TASK GOAL: The data below holds a line containing "1568 pixels high." and a line containing "tl.obj('roof_tiles',M_tile,B,smooth=False)"; please quote exactly those two lines and every line between them, and nothing else.

RECORDS FOR PROCESSING:
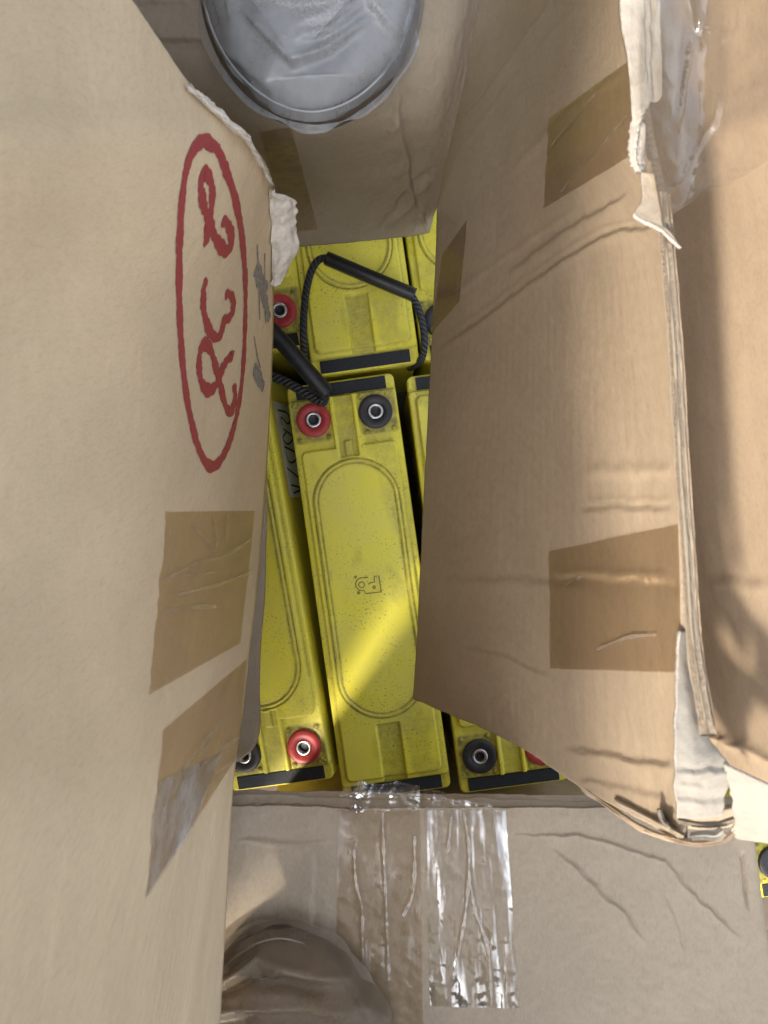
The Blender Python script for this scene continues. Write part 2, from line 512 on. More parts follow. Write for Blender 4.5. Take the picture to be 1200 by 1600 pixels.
M['vinyl_seam'] = film('vinyl_welt', (.8, .82, .84), haze=.7, haze_col=(.50, .53, .56), rough=.2, bump=.1)
M['red_ink'] = plain('red_marker_ink', (.36, .06, .065), .6, var=.3, scale=260, coords='Generated')
M['pencil'] = plain('grey_pencil', (.27, .25, .235), .7, var=.4, scale=300)
M['yellow'] = battery_plastic('yellow_plastic_lid', True)
M['yellow_case'] = battery_plastic('yellow_plastic_case', False)
M['red'] = plain('red_plastic', (.42, .035, .035), .42, var=.22, scale=160)
M['black'] = plain('black_plastic', (.022, .022, .026), .42, var=.4, scale=160)
M['strip'] = plain('black_foam', (.016, .02, .026), .75, var=.5, scale=500, bump=.5)
M['steel'] = plain('zinc_steel', (.55, .55, .56), .3, metal=1.0, var=.2, scale=300)
M['hole'] = plain('dark_bore', (.03, .03, .03), .35, metal=.6)
M['grip'] = plain('black_grip', (.014, .016, .02), .38, var=.4, scale=180)
M['sticker'] = plain('white_sticker', (.78, .80, .84), .5, var=.12, scale=60)
M['pen'] = plain('black_pen', (.015, .015, .02), .5)
M['boot_pale'] = plain('pale_suede', (.50, .49, .47), .9, var=.18, scale=420, bump=.8)
M['boot_tan'] = plain('tan_suede', (.30, .205, .115), .9, var=.25, scale=420, bump=.8)
M['felt'] = plain('pale_felt', (.72, .71, .69), .95, var=.3, scale=700, bump=.9)
M['stitch'] = plain('dark_stitching', (.06, .045, .03), .9)
M['trouser'] = plain('dark_cotton', (.05, .052, .06), .95, var=.2, scale=400, bump=.5)
M['tan_obj'] = plain('kraft_side', (.42, .33, .23), .85, var=.12, scale=40)
M['floor'] = plain('dark_board_floor', (.10, .08, .06), .9, var=.3, scale=30)
def rope_mat():
    k = NT('braided_rope')
    uv = k.n('UVMap').outputs[0]
    sv = k.scalevec(uv, (6, 330, 1))
    w1 = k.n('TexWave', wave_type='BANDS', bands_direction='DIAGONAL'); w1.inputs['Scale'].default_value = .33
    k.l(sv, w1.inputs['Vector'])
    k.l(k.mix(w1.outputs['Fac'], (.008, .010, .013), (.05, .056, .066)), k.b.inputs['Base Color'])
    k.l(k.bump(w1.outputs['Fac'], .8, .002), k.b.inputs['Normal'])
    k.b.inputs['Roughness'].default_value = .6
    return k.m
M['rope'] = rope_mat()

# ------------------------------------------------------------------ setting
fl = box('floor', (-2.5, -2.5, -.03), (2.5, 2.5, 0.0), M['floor'])
tag(fl, 'dark floor of the pallet box under the batteries', None, None, 'structure')

# ------------------------------------------------------------------ batteries
BL, BW, BH = .482, .124, .27
HL, HW = BL / 2, BW / 2

def sd_rrect(x, y, cx, cy, hx, hy, r):
    qx = np.abs(x - cx) - hx + r; qy = np.abs(y - cy) - hy + r
    return np.minimum(np.maximum(qx, qy), 0) + np.hypot(np.maximum(qx, 0), np.maximum(qy, 0)) - r

TY = HL - .0425
TERM = ((-.0357, TY), (.0357, TY))
def lid_mesh():
    st = .0008
    nx = int(BW / st); ny = int(BL / st)
    x, y = np.meshgrid(np.linspace(-HW, HW, nx), np.linspace(-HL, HL, ny))
    led = .019
    e = .0009
    # outer plan: rounded rectangle
    so = sd_rrect(x, y, 0, 0, HW, HL, .007)
    lid = smooth(e, -e, sd_rrect(x, y, 0, 0, HW - .0005, HL - led, .006))
    h = -.0105 + .0055 * lid                                   # ledge, then lid rim
    pan = sd_rrect(x, y, 0, -.0265, HW - .0075, HL - led - .006 - .0265, .006)     # raised panel
    panel = smooth(e, -e, pan)
    h = h + .0062 * panel
    # outer rim walls beside the terminal pads
    # terminal pads are left low; centre spine between them
    spine = smooth(e, -e, sd_rrect(x, y, 0, HL - led - .032, .0155, .0335, .002))
    h = np.maximum(h, -.0045 + .0055 * spine)
    h = np.where(np.abs(y) > HL - led, np.minimum(h, -.0105 + .0055 * lid), h)
    # channels in the spine and at the plain end
    cap = np.hypot(x, np.maximum(np.abs(y) - .100, 0)) - .049  # stadium
    ch_t = smooth(e, -e, sd_rrect(x, y, 0, HL - led - .034, .0105, .0365, .001)) * (cap > .0005)
    ch_b = smooth(e, -e, sd_rrect(x, y, 0, -(HL - led - .030), .0132, .0365, .001)) * (cap > .0005)
    h = h - .0042 * np.maximum(ch_t, ch_b) * (h > -.006)
    tab = smooth(e, -e, sd_rrect(x, y, 0, .160, .0042, .010, .001)) * (cap > -.001)
    h = h + .0035 * tab
    # stadium bead with a groove each side
    h = h + .0013 * np.exp(-((cap + .0026) / .0013) ** 2) - .0017 * np.exp(-((cap - .0002) / .00065) ** 2) - .0008 * np.exp(-((cap + .0052) / .0007) ** 2)
    gr = .75 * np.exp(-((cap - .0002) / .0010) ** 2) + .55 * np.exp(-((cap + .0053) / .0012) ** 2) + .3 * np.exp(-((cap + .003) / .004) ** 2)
    gr = np.maximum(gr, .5 * np.maximum(ch_t, ch_b))
    # pads and panel foot hold grime
    for sx in (-1, 1):
        sp = sd_rrect(x, y, sx * .0385, TY, .0205, .0245, .003)
        gr = np.maximum(gr, .85 * smooth(.001, -.001, sp)); gr = np.maximum(gr, .6 * np.exp(-(sp / .0016) ** 2))
    gr = np.maximum(gr, .5 * np.exp(-((pan - .0012) / .0013) ** 2) * (y < .12))
    sl = sd_rrect(x, y, 0, 0, HW, HL - led, .006)
    gr = np.maximum(gr, .55 * np.exp(-((sl - .0012) / .0012) ** 2))
    # screw heads and the plus and minus marks on the pads
    pins = [(-.054, TY - .021), (-.0205, TY - .021), (-.021, TY + .019), (.0205, TY + .019), (.0545, TY - .021), (.0235, TY - .022)]
    for px, py in pins:
        d = np.hypot(x - px, y - py)
        h = h + .0026 * np.sqrt(np.clip(1 - (d / .0029) ** 2, 0, 1)); gr = np.maximum(gr, 1.0 * np.exp(-((d - .0026) / .0011) ** 2)); gr = np.maximum(gr, .8 * (d < .0024))
    for cx_, cy_, plus in ((-.0535, TY + .019, True), (.0535, TY + .019, False)):
        for ox, oy in ((.0032, 0), (-.0032, 0)) + (((0, .0032), (0, -.0032)) if plus else ()):
            d = np.hypot(x - cx_ - ox, y - cy_ - oy)
            h = h + .0013 * np.sqrt(np.clip(1 - (d / .0016) ** 2, 0, 1)); gr = np.maximum(gr, .9 * np.exp(-((d - .0018) / .0008) ** 2))
        d = np.hypot(x - cx_, y - cy_); gr = np.maximum(gr, .9 * (d < .0014))
    # old smudges and scuffs
    sm = fbm(x * 26 + 3, y * 11, 71, 4)
    gr = np.maximum(gr, .34 * smooth(.22, .5, sm) * smooth(.02, .035, np.hypot(x, y - .004)))
    d = np.hypot((x - .040) / .006, (y - .085) / .020); gr = np.maximum(gr, .7 * np.exp(-d ** 2) * (.6 + .6 * fbm(x * 300, y * 300, 8, 3)))
    sc = np.abs(x * .9 + y * .45 + .05 * fbm(x * 20, y * 20, 77, 2) + .068); gr = np.maximum(gr, .6 * np.exp(-(sc / .0005) ** 2) * smooth(-.235, -.225, y) * smooth(-.18, -.19, y) * (x > .02))
    # round the outer rim over and pull corners in
    fac = np.clip((.007 - np.minimum(HW - np.abs(x), HL - np.abs(y))) / .007, 0, 1)
    rim = np.clip(1 + so / .0026, 0, 1)
    h = h - .0026 * (1 - np.sqrt(np.clip(1 - rim ** 2, 0, 1)))
    ox = np.where(so > 0, so, 0)
    qx = np.maximum(np.abs(x) - HW + .007, 0); qy = np.maximum(np.abs(y) - HL + .007, 0); ql = np.hypot(qx, qy) + 1e-9
    x = x - np.sign(x) * ox * qx / ql; y = y - np.sign(y) * ox * qy / ql
    h = h + fbm(x * 30, y * 30, 5, 3) * .0003
    z = BH + h
    V = np.stack((x, y, z), -1)
    idx = np.arange(nx * ny).reshape(ny, nx)
    q = np.stack((idx[:-1, :-1], idx[:-1, 1:], idx[1:, 1:], idx[1:, :-1]), -1).reshape(-1, 4)
    rimi = np.r_[idx[0, :], idx[1:, -1], idx[-1, -2::-1], idx[-2:0:-1, 0]]
    low = V.reshape(-1, 3)[rimi].copy(); low[:, 2] = BH - .032
    n0 = nx * ny; r2 = np.roll(np.arange(len(rimi)), -1)
    rq = np.stack((rimi, n0 + np.arange(len(rimi)), n0 + r2, np.roll(rimi, -1)), -1)
    o = mesh_np('lid', np.vstack((V.reshape(-1, 3), low)), np.vstack((q, rq)), M['yellow'], None, True)
    a = o.data.attributes.new('grime', 'FLOAT', 'POINT')
    a.data.foreach_set('value', np.r_[np.clip(gr, 0, 1).ravel(), np.zeros(len(low))].astype(np.float32))
    return o

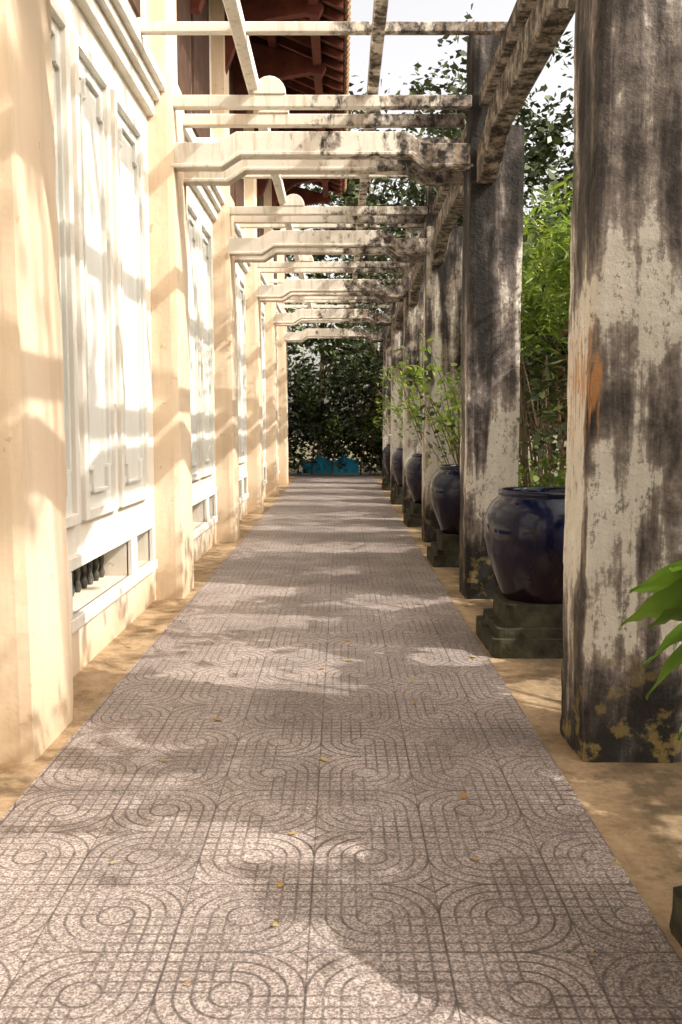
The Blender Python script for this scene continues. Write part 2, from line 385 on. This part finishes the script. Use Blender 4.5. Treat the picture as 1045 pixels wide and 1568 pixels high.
tl=MB(); y=ry0
while y<ry1:
    tl.tube([(EX+0.06,y,EZ+0.08),(-3,y,EZ+0.08+(EX+3)*sl)],[0.07,0.07],8); y+=0.2
tl.obj('roof_tiles',M_tile,B,smooth=False)

# ---------------- pergola ----------------
P=empty('pergola')
bm=MB()
def arch(yc,w=0.11):
    prof=[(-1.44,3.70),(-1.02,3.70),(-0.86,3.80),(0.60,3.80),(0.74,3.70),(1.12,3.70),(1.12,3.89),(0.70,3.89),(0.56,3.985),(-0.88,3.985),(-1.05,3.895),(-1.44,3.895)]
    bm.prismY(prof,yc,yc+w)
    prof2=[(-1.44,3.685),(-1.01,3.685),(-0.85,3.785),(0.59,3.785),(0.73,3.685),(1.12,3.685),(1.12,3.72),(0.745,3.72),(0.605,3.82),(-0.865,3.82),(-1.025,3.72),(-1.44,3.72)]
    bm.prismY(prof2,yc-0.018,yc+w+0.018)
for i,py in enumerate(PY):
    for yc in (py+0.02,py+0.50):
        arch(yc)
        bm.box(-1.44,1.10,yc+0.01,yc+0.10,4.185,4.285)
        pr=[(-0.60+0.14*math.cos(a),4.287+0.15*math.sin(a)) for a in [math.pi*k/10 for k in range(11)]]
        bm.prismY(pr,yc+0.0,yc+0.12)
    for sy in (-1.0,1.75):
        bm.box(-1.5,1.25,py+sy,py+sy+0.07,4.375,4.45)
    a=py+0.46; b=py+4.0
    pr=[(a,3.55),(a+0.22,3.55),(a+0.75,3.78),(b-0.75,3.78),(b-0.22,3.55),(b,3.55),(b,3.83),(b-0.22,3.85),(b-0.70,4.00),(a+0.70,4.00),(a+0.22,3.85),(a,3.83)]
    bm.prismX(pr,1.14,1.29)
    bm.box(1.15,1.27,a,b,4.18,4.30)
for rx in (-0.74,0.27):
    bm.box(rx-0.045,rx+0.045,-4.5,28,4.32,4.44)
bm.obj('beams',M_beam,P,0.008)

for i,py in enumerate(PY):
    c=MB()
    mat={2:M_col_hero,3:M_col_dark}.get(i,M_col_far if i>3 else M_col_dark)
    worn_box(c,1.085,1.545,py,py+0.46,0,4.03,0.05,0.010,i+3)
    worn_box(c,1.10,1.45,py+0.03,py+0.43,4.03,4.85,0.06,0.01,i+13)
    c.obj('weathered_column',mat,None,smooth=False)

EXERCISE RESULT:
The Blender Python script for this scene continues. Write part 2, from line 385 on. This part finishes the script. Use Blender 4.5. Treat the picture as 1045 pixels wide and 1568 pixels high.
tl=MB(); y=ry0
while y<ry1:
    tl.tube([(EX+0.06,y,EZ+0.08),(-3,y,EZ+0.08+(EX+3)*sl)],[0.07,0.07],8); y+=0.2
tl.obj('roof_tiles',M_tile,B,smooth=False)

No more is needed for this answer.